Jackson’s sentencing marks an end to more than two years of federal legal proceedings involving the priest who was held in high esteem as a spiritual leader, an expert on the traditional form of the Mass, and a friend to many of his former parishioners and brother priests in the traditionalist religious community.
Jackson signed a plea agreement in June admitting to a single charge of receipt of child pornography, while prosecutors moved to dismiss a second count of possession of child pornography.
CNA reached out to Jackson’s lawyer, John Calcagni, for comment but did not hear back by time of publication. A spokesperson for the U.S. attorney’s office said a press release would be issued on Wednesday.
After Jackson’s arrests in Rhode Island in 2021, he was initially charged with both federal and state offenses, but the state charges were dropped as a procedural move in January 2022.
News of his arrest in October 2021 shocked many of his friends, supporters, and former parishioners, with many who saw Jackson as a holy priest rushing to his defense.
Under the terms of his release from federal court in November 2021, Jackson was allowed to return to his home state of Kansas to live with his sister while waiting for the charges to be adjudicated.
While in Kansas, an additional child pornography investigation into Jackson was conducted by a local police department. Jackson’s federal probation officer issued a petition to the U.S. District Court of Rhode Island alleging that the priest broke the conditions of his pretrial release while he was allowed to live in Leawood, Kansas, with his sister.
In the petition, Jackson’s probation officer, David A. Picozzi, said that the U.S. Probation Office in the District of Rhode Island was contacted by Overland Park Police Department Detective Christopher Moore on July 11, 2022.
Moore told the office that there was a search warrant issued for Jackson’s residence in Leawood “in response to a child pornography investigation in which Mr.
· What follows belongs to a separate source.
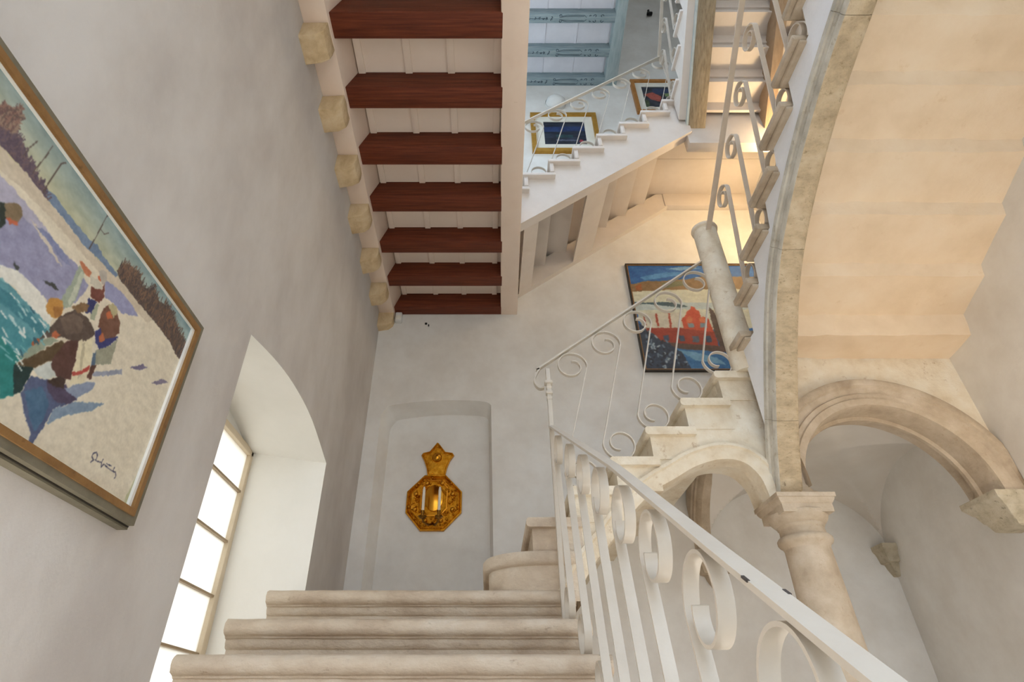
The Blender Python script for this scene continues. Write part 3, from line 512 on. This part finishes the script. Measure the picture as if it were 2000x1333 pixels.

Jackson was the primary target,” the petition says.
U.S. Marshals arrested him and brought him back to the Donald W. Wyatt Detention Facility in Central Falls, Rhode Island, where he has remained in custody.
A spokesman for the Overland Park Police Department told CNA in May that Jackson will be charged with a crime once the charges in Rhode Island are adjudicated.
A spokeswoman for the Johnson County District Attorney’s office in Olathe, Kansas, told CNA Tuesday that charges have not yet been filed.
A court document filed in December revealed that Jackson told authorities in his pre-sentence investigation interview that he was sexually abused as a child by the mother of another child in his Boy Scout Troop when he was 10 years old.
Included in court documents is Jackson’s Aug. 6 written apology to his community, the Priestly Fraternity of St. Peter.
“The vile sin into which I fell, and for which I am guilty, has caused immeasurable harm,” Jackson, the former pastor of St. Mary’s Church in Providence, Rhode Island, wrote.
“I have sinned against God, children, you, friends, and family, former students and former parishioners, and many others besides,” he wrote.
“I cannot repair this damage, but I must try,” he wrote. “I hope you will accept this apology. I’m sorry at a level I’ve never experienced before. I’m ashamed beyond any shame I’ve known.”
“I will be offering reparations, penances, and what good works I can for you, long after I am dismissed from the fraternity, and praying for you, in a reformed life, until my dying day,” he wrote.